Set exercise: Repeat only the lines below that run from the line with "Write the bpy" to the line with "from mathutils.geometry import", ends included; skip every picture.

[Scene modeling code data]
========================
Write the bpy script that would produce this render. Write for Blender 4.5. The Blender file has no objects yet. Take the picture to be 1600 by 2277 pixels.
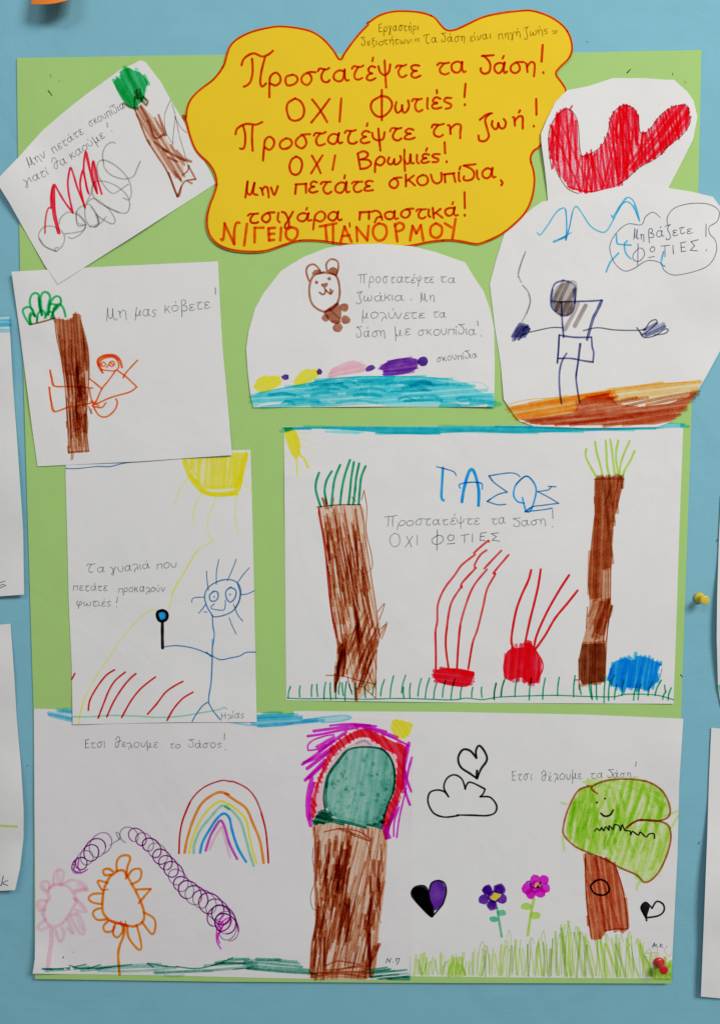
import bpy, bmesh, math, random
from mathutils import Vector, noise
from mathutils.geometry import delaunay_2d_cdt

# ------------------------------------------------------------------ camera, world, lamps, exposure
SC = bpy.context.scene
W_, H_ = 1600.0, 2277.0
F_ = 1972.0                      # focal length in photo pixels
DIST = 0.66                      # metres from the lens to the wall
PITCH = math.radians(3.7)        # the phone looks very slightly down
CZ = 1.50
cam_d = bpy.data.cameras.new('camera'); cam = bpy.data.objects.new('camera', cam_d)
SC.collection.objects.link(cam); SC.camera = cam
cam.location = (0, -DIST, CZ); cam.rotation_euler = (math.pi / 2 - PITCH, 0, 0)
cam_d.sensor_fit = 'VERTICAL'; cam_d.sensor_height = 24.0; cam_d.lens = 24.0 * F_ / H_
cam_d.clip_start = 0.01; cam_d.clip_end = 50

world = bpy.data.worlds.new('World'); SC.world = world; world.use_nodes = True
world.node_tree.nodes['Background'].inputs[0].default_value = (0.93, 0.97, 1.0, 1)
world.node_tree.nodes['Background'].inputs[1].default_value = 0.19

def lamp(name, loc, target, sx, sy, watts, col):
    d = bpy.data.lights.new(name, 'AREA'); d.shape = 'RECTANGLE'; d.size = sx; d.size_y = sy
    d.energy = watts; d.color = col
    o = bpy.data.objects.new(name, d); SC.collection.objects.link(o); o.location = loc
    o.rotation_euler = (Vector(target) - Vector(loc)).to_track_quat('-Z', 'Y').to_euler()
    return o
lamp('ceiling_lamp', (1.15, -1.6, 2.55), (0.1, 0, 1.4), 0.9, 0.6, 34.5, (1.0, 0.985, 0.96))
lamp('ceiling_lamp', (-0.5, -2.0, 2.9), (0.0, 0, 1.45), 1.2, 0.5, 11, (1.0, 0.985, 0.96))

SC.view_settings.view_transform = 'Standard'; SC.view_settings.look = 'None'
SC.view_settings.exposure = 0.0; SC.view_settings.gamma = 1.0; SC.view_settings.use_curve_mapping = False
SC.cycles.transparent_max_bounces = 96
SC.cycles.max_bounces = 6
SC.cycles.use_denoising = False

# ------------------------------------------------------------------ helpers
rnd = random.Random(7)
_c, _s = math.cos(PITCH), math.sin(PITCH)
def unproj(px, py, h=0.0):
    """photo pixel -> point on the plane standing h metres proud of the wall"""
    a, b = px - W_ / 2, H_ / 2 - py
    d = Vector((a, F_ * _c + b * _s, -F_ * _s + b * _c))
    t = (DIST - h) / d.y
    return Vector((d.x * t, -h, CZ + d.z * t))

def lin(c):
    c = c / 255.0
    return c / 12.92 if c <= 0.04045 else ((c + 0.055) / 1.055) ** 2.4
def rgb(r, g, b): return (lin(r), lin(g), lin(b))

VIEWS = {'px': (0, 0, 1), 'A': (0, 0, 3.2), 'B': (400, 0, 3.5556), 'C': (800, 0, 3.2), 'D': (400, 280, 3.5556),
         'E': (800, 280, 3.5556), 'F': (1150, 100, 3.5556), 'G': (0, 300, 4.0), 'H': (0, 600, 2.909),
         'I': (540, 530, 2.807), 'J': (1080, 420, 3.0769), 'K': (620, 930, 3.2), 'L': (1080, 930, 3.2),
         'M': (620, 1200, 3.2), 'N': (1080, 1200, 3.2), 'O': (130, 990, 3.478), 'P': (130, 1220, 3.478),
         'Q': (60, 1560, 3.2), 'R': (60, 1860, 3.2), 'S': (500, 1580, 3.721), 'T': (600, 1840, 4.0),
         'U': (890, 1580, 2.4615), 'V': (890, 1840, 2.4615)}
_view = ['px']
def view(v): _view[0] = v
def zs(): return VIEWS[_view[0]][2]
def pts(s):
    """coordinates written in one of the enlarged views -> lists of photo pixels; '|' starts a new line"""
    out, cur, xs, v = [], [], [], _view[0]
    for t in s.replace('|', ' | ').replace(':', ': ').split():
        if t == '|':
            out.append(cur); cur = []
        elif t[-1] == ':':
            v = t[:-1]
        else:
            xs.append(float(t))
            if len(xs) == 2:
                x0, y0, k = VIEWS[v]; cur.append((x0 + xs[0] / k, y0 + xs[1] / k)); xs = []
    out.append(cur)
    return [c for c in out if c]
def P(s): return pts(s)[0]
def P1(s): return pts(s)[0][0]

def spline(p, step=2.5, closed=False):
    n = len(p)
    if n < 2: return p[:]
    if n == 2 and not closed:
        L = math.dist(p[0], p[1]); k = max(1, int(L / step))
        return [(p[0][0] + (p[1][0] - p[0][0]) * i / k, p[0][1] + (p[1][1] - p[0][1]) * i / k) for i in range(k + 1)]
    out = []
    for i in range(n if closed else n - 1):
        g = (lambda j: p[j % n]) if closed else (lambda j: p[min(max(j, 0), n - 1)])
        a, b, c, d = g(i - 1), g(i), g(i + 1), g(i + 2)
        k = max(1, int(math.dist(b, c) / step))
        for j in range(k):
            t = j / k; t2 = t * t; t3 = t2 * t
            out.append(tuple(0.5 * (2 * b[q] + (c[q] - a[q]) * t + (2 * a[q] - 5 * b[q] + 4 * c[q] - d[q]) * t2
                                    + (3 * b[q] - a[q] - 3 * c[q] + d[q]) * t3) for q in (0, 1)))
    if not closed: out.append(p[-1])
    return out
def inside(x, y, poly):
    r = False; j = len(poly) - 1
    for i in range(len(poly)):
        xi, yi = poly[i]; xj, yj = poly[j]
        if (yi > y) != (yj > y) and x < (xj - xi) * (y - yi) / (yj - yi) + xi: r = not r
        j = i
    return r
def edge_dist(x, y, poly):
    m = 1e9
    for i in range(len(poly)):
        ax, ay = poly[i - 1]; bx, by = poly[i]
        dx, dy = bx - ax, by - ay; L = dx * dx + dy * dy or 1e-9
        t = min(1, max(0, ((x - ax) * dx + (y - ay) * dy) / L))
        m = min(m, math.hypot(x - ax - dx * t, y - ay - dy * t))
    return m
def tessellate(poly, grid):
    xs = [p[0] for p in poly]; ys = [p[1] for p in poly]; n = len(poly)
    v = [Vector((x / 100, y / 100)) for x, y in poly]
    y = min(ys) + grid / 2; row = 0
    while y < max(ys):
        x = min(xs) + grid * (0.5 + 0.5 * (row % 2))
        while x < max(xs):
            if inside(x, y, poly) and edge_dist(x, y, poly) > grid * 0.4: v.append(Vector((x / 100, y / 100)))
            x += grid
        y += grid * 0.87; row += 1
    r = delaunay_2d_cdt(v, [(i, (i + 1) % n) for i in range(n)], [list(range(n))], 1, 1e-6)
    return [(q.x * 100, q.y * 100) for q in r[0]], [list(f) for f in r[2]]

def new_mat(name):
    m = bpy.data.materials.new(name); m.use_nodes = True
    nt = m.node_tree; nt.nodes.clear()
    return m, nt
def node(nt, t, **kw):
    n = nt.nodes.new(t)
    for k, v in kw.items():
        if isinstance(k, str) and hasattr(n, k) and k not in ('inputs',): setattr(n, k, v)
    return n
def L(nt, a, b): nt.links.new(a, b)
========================
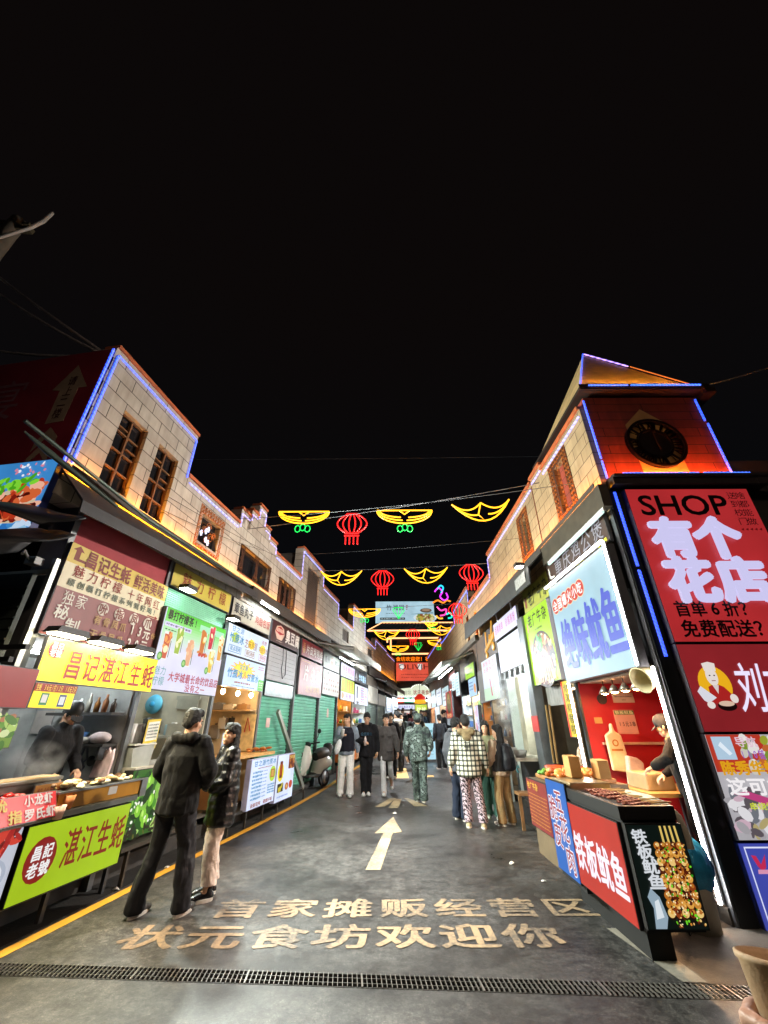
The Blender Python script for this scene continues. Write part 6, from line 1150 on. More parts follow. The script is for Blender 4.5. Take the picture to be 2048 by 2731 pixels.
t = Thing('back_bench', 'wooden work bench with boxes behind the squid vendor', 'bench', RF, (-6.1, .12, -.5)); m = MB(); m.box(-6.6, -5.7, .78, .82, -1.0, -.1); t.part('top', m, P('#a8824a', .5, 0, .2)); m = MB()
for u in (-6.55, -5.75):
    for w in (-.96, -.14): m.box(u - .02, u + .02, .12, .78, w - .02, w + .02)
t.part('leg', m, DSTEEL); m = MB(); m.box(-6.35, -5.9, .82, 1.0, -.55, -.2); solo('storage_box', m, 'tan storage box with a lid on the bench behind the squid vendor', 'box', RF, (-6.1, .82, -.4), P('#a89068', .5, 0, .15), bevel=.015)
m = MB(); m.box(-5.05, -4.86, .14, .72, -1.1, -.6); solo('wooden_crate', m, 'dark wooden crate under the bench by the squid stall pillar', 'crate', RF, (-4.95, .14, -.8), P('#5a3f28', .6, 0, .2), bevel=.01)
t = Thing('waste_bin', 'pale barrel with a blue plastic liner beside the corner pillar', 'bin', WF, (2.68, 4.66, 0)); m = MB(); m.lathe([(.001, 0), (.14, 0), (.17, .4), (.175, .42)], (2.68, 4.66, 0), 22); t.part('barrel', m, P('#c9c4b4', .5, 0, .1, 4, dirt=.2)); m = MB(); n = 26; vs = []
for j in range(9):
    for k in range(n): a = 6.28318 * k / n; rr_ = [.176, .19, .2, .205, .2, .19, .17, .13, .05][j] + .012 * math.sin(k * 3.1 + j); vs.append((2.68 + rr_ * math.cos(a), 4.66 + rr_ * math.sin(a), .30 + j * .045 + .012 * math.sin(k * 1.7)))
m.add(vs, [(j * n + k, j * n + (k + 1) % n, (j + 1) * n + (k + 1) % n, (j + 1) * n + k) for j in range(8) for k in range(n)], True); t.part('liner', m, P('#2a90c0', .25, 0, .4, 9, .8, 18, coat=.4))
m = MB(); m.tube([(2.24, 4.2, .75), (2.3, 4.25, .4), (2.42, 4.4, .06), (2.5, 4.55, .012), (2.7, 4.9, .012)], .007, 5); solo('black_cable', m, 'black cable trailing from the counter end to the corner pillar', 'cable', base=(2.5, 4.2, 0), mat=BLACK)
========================
Task solution:
Write the bpy script that would produce this render. Write for Blender 4.5. The Blender file has no objects yet. Take the picture to be 1600 by 2277 pixels.
import bpy, bmesh, math, random
from mathutils import Vector, noise
from mathutils.geometry import delaunay_2d_cdt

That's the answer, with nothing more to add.